● **PROBLEM DETAILS**
Repeat the listing in full. Nothing may be added or left out.

┄┄┄┄┄┄┄┄┄┄

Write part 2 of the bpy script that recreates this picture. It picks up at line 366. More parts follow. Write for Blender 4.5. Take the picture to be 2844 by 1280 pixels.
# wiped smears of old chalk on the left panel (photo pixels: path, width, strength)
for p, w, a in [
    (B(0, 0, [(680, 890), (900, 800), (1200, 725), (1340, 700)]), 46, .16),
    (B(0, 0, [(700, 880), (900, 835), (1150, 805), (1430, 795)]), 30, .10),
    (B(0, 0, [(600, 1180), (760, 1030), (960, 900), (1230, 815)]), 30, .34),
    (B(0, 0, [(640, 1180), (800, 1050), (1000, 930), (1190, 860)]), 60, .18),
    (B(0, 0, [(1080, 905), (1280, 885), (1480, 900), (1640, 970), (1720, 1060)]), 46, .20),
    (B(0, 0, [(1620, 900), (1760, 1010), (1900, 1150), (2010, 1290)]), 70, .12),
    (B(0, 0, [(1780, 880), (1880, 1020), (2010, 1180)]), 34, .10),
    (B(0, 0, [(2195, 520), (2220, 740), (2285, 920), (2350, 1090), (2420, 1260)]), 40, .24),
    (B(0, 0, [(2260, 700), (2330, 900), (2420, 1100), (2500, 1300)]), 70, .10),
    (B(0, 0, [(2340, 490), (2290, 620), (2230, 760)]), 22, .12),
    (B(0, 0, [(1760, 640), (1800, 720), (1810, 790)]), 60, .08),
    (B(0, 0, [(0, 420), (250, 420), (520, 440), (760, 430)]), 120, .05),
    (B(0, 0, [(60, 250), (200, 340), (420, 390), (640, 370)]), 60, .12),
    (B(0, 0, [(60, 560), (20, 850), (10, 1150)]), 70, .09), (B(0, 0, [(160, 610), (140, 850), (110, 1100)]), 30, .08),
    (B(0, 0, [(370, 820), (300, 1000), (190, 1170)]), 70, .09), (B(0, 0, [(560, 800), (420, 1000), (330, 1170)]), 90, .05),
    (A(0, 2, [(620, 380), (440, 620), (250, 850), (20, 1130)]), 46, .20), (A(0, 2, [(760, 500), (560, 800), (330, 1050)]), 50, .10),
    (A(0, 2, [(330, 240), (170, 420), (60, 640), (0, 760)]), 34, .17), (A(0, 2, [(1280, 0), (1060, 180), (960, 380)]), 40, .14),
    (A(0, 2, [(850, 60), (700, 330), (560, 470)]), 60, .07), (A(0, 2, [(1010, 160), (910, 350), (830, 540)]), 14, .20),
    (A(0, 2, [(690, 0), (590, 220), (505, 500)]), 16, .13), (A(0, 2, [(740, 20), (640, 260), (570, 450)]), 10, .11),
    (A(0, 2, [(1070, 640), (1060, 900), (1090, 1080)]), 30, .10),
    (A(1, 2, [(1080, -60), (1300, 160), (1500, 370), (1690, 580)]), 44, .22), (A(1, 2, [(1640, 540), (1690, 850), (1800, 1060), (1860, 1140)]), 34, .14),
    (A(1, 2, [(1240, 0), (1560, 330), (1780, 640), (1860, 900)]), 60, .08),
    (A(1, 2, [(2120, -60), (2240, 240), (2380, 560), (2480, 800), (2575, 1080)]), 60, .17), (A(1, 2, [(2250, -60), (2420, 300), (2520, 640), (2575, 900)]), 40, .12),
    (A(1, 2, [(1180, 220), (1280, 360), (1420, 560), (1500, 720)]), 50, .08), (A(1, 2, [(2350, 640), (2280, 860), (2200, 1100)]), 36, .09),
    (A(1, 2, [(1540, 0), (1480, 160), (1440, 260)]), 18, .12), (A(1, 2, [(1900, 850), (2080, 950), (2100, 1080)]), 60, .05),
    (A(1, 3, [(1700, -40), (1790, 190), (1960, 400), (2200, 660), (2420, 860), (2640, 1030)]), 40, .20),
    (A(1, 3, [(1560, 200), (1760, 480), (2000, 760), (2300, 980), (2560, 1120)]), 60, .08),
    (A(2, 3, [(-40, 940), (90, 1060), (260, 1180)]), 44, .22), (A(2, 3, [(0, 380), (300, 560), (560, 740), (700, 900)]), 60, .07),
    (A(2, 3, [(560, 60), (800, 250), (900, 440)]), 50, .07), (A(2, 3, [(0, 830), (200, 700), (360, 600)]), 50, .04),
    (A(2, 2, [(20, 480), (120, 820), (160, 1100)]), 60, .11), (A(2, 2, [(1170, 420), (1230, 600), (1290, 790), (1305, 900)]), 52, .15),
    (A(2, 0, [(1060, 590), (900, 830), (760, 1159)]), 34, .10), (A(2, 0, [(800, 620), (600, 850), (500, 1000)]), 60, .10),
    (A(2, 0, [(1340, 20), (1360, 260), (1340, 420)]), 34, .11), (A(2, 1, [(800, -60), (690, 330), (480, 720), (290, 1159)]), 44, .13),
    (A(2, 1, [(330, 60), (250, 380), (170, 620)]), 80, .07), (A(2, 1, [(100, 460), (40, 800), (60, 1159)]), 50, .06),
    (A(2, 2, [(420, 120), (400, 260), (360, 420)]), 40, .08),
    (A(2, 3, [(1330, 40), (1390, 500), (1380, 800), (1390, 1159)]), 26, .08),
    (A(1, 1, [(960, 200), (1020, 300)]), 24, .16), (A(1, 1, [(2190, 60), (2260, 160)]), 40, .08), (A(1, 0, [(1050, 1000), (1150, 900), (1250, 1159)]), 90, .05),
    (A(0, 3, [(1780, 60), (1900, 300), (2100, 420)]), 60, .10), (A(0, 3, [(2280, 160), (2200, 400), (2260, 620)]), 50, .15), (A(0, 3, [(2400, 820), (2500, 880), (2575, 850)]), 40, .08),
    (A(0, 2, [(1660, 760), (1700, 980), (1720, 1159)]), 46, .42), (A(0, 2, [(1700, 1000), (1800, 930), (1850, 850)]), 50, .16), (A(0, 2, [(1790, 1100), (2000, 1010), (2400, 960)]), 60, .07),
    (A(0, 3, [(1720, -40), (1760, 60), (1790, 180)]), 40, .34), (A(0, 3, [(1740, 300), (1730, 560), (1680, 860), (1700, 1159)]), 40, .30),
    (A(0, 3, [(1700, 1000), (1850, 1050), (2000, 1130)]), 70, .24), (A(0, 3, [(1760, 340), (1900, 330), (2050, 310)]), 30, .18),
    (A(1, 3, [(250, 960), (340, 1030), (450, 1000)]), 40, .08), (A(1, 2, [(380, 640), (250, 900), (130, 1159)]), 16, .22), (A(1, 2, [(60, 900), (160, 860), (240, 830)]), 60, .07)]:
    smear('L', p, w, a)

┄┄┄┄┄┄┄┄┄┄

● **RESPONSE**
Write part 2 of the bpy script that recreates this picture. It picks up at line 366. More parts follow. Write for Blender 4.5. Take the picture to be 2844 by 1280 pixels.
# wiped smears of old chalk on the left panel (photo pixels: path, width, strength)
for p, w, a in [
    (B(0, 0, [(680, 890), (900, 800), (1200, 725), (1340, 700)]), 46, .16),
    (B(0, 0, [(700, 880), (900, 835), (1150, 805), (1430, 795)]), 30, .10),
    (B(0, 0, [(600, 1180), (760, 1030), (960, 900), (1230, 815)]), 30, .34),
    (B(0, 0, [(640, 1180), (800, 1050), (1000, 930), (1190, 860)]), 60, .18),
    (B(0, 0, [(1080, 905), (1280, 885), (1480, 900), (1640, 970), (1720, 1060)]), 46, .20),
    (B(0, 0, [(1620, 900), (1760, 1010), (1900, 1150), (2010, 1290)]), 70, .12),
    (B(0, 0, [(1780, 880), (1880, 1020), (2010, 1180)]), 34, .10),
    (B(0, 0, [(2195, 520), (2220, 740), (2285, 920), (2350, 1090), (2420, 1260)]), 40, .24),
    (B(0, 0, [(2260, 700), (2330, 900), (2420, 1100), (2500, 1300)]), 70, .10),
    (B(0, 0, [(2340, 490), (2290, 620), (2230, 760)]), 22, .12),
    (B(0, 0, [(1760, 640), (1800, 720), (1810, 790)]), 60, .08),
    (B(0, 0, [(0, 420), (250, 420), (520, 440), (760, 430)]), 120, .05),
    (B(0, 0, [(60, 250), (200, 340), (420, 390), (640, 370)]), 60, .12),
    (B(0, 0, [(60, 560), (20, 850), (10, 1150)]), 70, .09), (B(0, 0, [(160, 610), (140, 850), (110, 1100)]), 30, .08),
    (B(0, 0, [(370, 820), (300, 1000), (190, 1170)]), 70, .09), (B(0, 0, [(560, 800), (420, 1000), (330, 1170)]), 90, .05),
    (A(0, 2, [(620, 380), (440, 620), (250, 850), (20, 1130)]), 46, .20), (A(0, 2, [(760, 500), (560, 800), (330, 1050)]), 50, .10),
    (A(0, 2, [(330, 240), (170, 420), (60, 640), (0, 760)]), 34, .17), (A(0, 2, [(1280, 0), (1060, 180), (960, 380)]), 40, .14),
    (A(0, 2, [(850, 60), (700, 330), (560, 470)]), 60, .07), (A(0, 2, [(1010, 160), (910, 350), (830, 540)]), 14, .20),
    (A(0, 2, [(690, 0), (590, 220), (505, 500)]), 16, .13), (A(0, 2, [(740, 20), (640, 260), (570, 450)]), 10, .11),
    (A(0, 2, [(1070, 640), (1060, 900), (1090, 1080)]), 30, .10),
    (A(1, 2, [(1080, -60), (1300, 160), (1500, 370), (1690, 580)]), 44, .22), (A(1, 2, [(1640, 540), (1690, 850), (1800, 1060), (1860, 1140)]), 34, .14),
    (A(1, 2, [(1240, 0), (1560, 330), (1780, 640), (1860, 900)]), 60, .08),
    (A(1, 2, [(2120, -60), (2240, 240), (2380, 560), (2480, 800), (2575, 1080)]), 60, .17), (A(1, 2, [(2250, -60), (2420, 300), (2520, 640), (2575, 900)]), 40, .12),
    (A(1, 2, [(1180, 220), (1280, 360), (1420, 560), (1500, 720)]), 50, .08), (A(1, 2, [(2350, 640), (2280, 860), (2200, 1100)]), 36, .09),
    (A(1, 2, [(1540, 0), (1480, 160), (1440, 260)]), 18, .12), (A(1, 2, [(1900, 850), (2080, 950), (2100, 1080)]), 60, .05),
    (A(1, 3, [(1700, -40), (1790, 190), (1960, 400), (2200, 660), (2420, 860), (2640, 1030)]), 40, .20),
    (A(1, 3, [(1560, 200), (1760, 480), (2000, 760), (2300, 980), (2560, 1120)]), 60, .08),
    (A(2, 3, [(-40, 940), (90, 1060), (260, 1180)]), 44, .22), (A(2, 3, [(0, 380), (300, 560), (560, 740), (700, 900)]), 60, .07),
    (A(2, 3, [(560, 60), (800, 250), (900, 440)]), 50, .07), (A(2, 3, [(0, 830), (200, 700), (360, 600)]), 50, .04),
    (A(2, 2, [(20, 480), (120, 820), (160, 1100)]), 60, .11), (A(2, 2, [(1170, 420), (1230, 600), (1290, 790), (1305, 900)]), 52, .15),
    (A(2, 0, [(1060, 590), (900, 830), (760, 1159)]), 34, .10), (A(2, 0, [(800, 620), (600, 850), (500, 1000)]), 60, .10),
    (A(2, 0, [(1340, 20), (1360, 260), (1340, 420)]), 34, .11), (A(2, 1, [(800, -60), (690, 330), (480, 720), (290, 1159)]), 44, .13),
    (A(2, 1, [(330, 60), (250, 380), (170, 620)]), 80, .07), (A(2, 1, [(100, 460), (40, 800), (60, 1159)]), 50, .06),
    (A(2, 2, [(420, 120), (400, 260), (360, 420)]), 40, .08),
    (A(2, 3, [(1330, 40), (1390, 500), (1380, 800), (1390, 1159)]), 26, .08),
    (A(1, 1, [(960, 200), (1020, 300)]), 24, .16), (A(1, 1, [(2190, 60), (2260, 160)]), 40, .08), (A(1, 0, [(1050, 1000), (1150, 900), (1250, 1159)]), 90, .05),
    (A(0, 3, [(1780, 60), (1900, 300), (2100, 420)]), 60, .10), (A(0, 3, [(2280, 160), (2200, 400), (2260, 620)]), 50, .15), (A(0, 3, [(2400, 820), (2500, 880), (2575, 850)]), 40, .08),
    (A(0, 2, [(1660, 760), (1700, 980), (1720, 1159)]), 46, .42), (A(0, 2, [(1700, 1000), (1800, 930), (1850, 850)]), 50, .16), (A(0, 2, [(1790, 1100), (2000, 1010), (2400, 960)]), 60, .07),
    (A(0, 3, [(1720, -40), (1760, 60), (1790, 180)]), 40, .34), (A(0, 3, [(1740, 300), (1730, 560), (1680, 860), (1700, 1159)]), 40, .30),
    (A(0, 3, [(1700, 1000), (1850, 1050), (2000, 1130)]), 70, .24), (A(0, 3, [(1760, 340), (1900, 330), (2050, 310)]), 30, .18),
    (A(1, 3, [(250, 960), (340, 1030), (450, 1000)]), 40, .08), (A(1, 2, [(380, 640), (250, 900), (130, 1159)]), 16, .22), (A(1, 2, [(60, 900), (160, 860), (240, 830)]), 60, .07)]:
    smear('L', p, w, a)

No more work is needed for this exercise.